Corbyn’s ascent can be seen as a victory for a far Left vision of the Israeli-Palestinian conflict once confined to the fringe: a vision that is anti-Zionist, challenging the right of the Jews to national self-determination, often sympathetic to a one state solution and regarding an absolutist Palestinian Islamism as progressive.
This is far from the much vaunted “peacemaker” status that his acolytes have conferred on him; it is far from the position of an overwhelming majority of British Jews. The gulf between the two sides is vast.

British Jews have remained resolute in their beliefs and refused to be docile. It may well be that this stubbornness has pushed some Corbynistas over the edge – from anti-Zionism to anti-Semitism.
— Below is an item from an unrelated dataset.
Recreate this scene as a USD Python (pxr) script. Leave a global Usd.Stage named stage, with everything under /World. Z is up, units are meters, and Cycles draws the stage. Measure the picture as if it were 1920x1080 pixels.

It has led others to the explanation that charges of anti-Semitism are fictitious and manufactured on the orders of Tel Aviv.
The recent outburst by Corbyn’s close aide, Andrew Murray – seconded by his union to spend part of his week advising the Labour leader – offering an explanation for the “endless agenda of attacks on the Labour leadership” is the latest in such bizarre comments, and manages to up the conspiracist ante further.
Murray, who only recently left 40 years of leading positions in the Communist party to join Labour, asserts that anti-Corbyn attacks are, in fact, the work of the British “deep state,” informed by the fears of “the establishment at home and abroad” regarding Labour’s foreign policy approach, not least the popularity of its “support for the Palestinian cause.”

The party slogan, “For the Many and not the Few” goes to the heart of Labour’s crusade for a fairer society. British Jews however hear it in a different context – and have argued, loudly, that the Few, the rights and protection of minorities and minority opinions, do matter. Until the Labour party leadership comprehends this vital point, the stand-off will continue.